Crecí en un hogar donde existían polos opuestos. Mi madre siempre fue una furibunda anti yanqui y mi padre un admirador de los norteamericanos. Hizo hasta el intento de enrolarse en su ejército. Mi padre llegó con su familia a Ensenada por allá de 1946. Su madre, una mujer emprendedora y adelantada a su tiempo había decidido escapar del ambiente opresivo de los altos de Jalisco, donde era mal visto que una mujer tuviese tanta iniciativa.
Apuntó para el norte hasta llegar a Ensenada, la ciudad que le gustó para hacer vida. Se establecieron en un amplio solar entre la calle primera y el arroyo, cerca del Riviera. La abuela vendía mantelería y deshilados. Se surtía en Aguascalientes, vendía todo tipo de cobijas, colchas, chamarras, jorongos, suéteres escolares y algunas cosas más. Le alcanzó para tener casa, trece departamentos, un par de locales comerciales y un rancho.
En ese ambiente mi padre pasó su niñez. Aprendió que el trabajo duro significaba una vida cómoda. Fue lustrador de zapatos, mesero, vendedor de puerta en puerta, subgerente de un sitio turístico y hasta detective privado. No se perdía una película de James Bond.
Es cierto que los años de formación son determinantes. Siempre dije que mi padre, más que mexicano era un norteamericano de ética protestante. De pocas amistades, entregado a sus cosas, estricto consigo mismo y con nosotros, sus hijos.

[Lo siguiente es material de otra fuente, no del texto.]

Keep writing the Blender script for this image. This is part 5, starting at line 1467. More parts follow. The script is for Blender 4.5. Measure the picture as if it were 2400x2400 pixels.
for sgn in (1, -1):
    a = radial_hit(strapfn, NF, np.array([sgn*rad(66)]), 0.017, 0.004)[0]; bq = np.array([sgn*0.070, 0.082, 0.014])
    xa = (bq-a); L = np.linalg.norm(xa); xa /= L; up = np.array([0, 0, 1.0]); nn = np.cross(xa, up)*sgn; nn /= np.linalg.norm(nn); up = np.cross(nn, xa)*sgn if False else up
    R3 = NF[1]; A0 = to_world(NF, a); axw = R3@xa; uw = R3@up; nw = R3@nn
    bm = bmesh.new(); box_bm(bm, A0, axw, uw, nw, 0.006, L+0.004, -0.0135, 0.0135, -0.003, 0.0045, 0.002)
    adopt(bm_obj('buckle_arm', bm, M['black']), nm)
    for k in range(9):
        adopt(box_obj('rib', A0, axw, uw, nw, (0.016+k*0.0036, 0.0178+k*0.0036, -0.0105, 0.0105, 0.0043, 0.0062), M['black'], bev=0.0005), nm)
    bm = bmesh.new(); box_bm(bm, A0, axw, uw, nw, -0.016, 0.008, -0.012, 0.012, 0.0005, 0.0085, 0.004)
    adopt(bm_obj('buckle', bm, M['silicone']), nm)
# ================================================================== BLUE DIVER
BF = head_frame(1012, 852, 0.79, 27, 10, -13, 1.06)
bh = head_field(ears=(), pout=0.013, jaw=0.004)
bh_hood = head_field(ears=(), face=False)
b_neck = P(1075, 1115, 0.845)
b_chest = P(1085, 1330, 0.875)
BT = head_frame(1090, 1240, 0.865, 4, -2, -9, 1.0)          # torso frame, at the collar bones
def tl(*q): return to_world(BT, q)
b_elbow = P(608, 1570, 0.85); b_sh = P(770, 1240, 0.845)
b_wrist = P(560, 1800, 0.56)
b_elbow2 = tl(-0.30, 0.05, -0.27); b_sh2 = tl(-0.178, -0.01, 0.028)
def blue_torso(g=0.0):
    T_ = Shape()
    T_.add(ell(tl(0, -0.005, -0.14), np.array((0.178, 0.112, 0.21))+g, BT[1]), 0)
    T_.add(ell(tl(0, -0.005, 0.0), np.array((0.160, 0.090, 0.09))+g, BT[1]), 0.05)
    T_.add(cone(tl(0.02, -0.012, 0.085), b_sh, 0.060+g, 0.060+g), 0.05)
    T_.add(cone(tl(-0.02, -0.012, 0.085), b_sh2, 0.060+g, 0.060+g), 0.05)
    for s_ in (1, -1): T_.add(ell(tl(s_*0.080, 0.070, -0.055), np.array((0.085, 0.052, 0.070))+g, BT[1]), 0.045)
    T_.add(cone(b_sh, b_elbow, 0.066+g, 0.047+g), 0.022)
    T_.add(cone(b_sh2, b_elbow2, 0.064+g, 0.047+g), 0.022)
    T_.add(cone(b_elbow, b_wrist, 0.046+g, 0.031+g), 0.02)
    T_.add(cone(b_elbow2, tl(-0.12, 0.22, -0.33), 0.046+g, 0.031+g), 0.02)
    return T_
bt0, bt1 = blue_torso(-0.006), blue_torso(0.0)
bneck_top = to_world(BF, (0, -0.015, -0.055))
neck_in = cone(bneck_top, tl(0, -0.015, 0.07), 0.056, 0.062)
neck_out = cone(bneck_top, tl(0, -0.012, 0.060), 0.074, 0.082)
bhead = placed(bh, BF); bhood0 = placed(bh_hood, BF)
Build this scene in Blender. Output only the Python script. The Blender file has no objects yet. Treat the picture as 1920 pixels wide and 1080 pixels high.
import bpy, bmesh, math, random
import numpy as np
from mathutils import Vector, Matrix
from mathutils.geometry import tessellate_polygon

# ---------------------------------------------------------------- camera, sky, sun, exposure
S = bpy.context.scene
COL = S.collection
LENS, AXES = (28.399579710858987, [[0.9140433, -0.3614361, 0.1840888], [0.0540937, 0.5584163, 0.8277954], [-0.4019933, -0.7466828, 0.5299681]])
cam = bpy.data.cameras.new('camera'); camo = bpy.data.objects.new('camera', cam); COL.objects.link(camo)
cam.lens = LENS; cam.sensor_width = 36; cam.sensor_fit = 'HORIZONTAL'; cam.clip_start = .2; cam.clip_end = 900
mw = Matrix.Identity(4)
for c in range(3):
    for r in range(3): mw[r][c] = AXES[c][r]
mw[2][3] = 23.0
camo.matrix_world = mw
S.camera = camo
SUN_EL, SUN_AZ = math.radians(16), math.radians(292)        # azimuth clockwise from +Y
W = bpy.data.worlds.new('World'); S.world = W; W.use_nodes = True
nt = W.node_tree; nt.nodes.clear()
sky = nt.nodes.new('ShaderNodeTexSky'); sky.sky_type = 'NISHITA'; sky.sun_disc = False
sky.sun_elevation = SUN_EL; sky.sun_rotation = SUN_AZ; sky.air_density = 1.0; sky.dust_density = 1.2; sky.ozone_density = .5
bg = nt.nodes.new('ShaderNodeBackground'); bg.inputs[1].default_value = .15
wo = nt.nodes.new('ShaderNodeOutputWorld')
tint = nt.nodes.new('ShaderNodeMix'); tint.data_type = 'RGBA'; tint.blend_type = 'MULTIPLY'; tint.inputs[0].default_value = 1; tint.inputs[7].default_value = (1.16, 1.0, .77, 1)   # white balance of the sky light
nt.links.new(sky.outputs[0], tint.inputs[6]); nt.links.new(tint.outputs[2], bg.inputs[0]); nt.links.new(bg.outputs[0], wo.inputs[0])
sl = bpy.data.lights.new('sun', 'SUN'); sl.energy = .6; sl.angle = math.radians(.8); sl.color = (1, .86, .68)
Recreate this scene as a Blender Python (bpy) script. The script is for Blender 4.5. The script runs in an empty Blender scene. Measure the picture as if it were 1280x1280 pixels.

Y nosotros, aunque no queramos, heredamos parte de su visión del mundo. Mi padre es religioso, al igual que mi madre, es devoto y vive apegado a su fe. Pero eso nunca significó cerrazón. Las sobremesas en nuestra casa siempre fueron épicas, lo siguen siendo. Un lugar abierto para la discusión de casi cualquier tema, o para la simple y llana carrilla. Eso sí, sin palabras altisonantes, las cuales no existen en el léxico de Don Ramiro. Mi madre llora de la risa a la menor provocación y es permisiva en el uso de las malas palabras, después de todo es sinaloense, y sinaloense que habla sin groserías debe de ser puesto en un museo.
Por eso se me ocurrió escribir sobre Él. Leía en la mañana un artículo en el que se habla de una absoluta falta de educación de nuestra clase política y me preguntaba qué habría sucedido si hubiesen sido educados por alguien como mi padre. Porque nunca hubo medias tintas. El respeto, la decencia y la empatía no admitían interpretaciones alternas. Era un solo camino por el cual debíamos conducirnos. Fuimos educados en la cultura de las consecuencias, a cada acción correspondía una reacción. La reputación es una camisa desechable que se te da una vez en la vida.
Por eso Él siempre la cuidó. Como profesor, padre o comerciante siempre ha vivido bajo esos preceptos. A nuestro país le hacen falta muchos hombres como mi padre. He tenido el privilegio de ser su hijo, porque a pesar de ser un hombre de pocas palabras, siempre ha sido de muchas acciones.
Historias acerca de la firmeza ética de sus convicciones hay muchas. Una de ellas sucedió en una tortillería. Mi primo, a la sazón un niño la platica como si hubiese sucedido ayer. Un tipo llega a insultar a la mujer que atiende a los clientes. Su ex pareja. Mi padre se sitúa en medio. Le dice que no es manera de tratar a una mujer. Tiene 17 años. El tipo ríe y la sigue insultando. Mi padre lo noquea. Cae entre unos costales de maíz. Espera a que despierte y lo corre.
Es curioso como la religión ha dejado de ser un faro que guía los comportamientos morales de la sociedad. Organiza marchas para impedir el matrimonio igualitario, pero no condena los crímenes que se acumulan por cientos de miles en el país, cometidos en su mayoría por católicos en contra de otros católicos. Porque la inmensa mayoría de los sicarios y criminales son católicos.
Ahora, ya con hijos adultos entiendo que hay ciertos preceptos éticos que deben regir nuestras vidas. Muchos de ellos nacen en el núcleo de la familia. La compasión, la ética y la empatía deberían elevarse como valores supremos. Las escuelas han perdido rigidez ante la acometida de lo políticamente correcto (no le hables fuerte al niño porque lo traumas y necesitará psicólogo). Y la educación cívica ha desaparecido.
Los delincuentes han tenido padres débiles o permisivos, o quizá no los han tenido, y las prisiones son universidades para la delincuencia.
Es por eso que recordaba las enseñanzas de mi padre. Y se lo agradezco. No hay soluciones fáciles a la espiral descendente en la que hemos caído. Pero al menos podemos identificarlas. Un abrazo.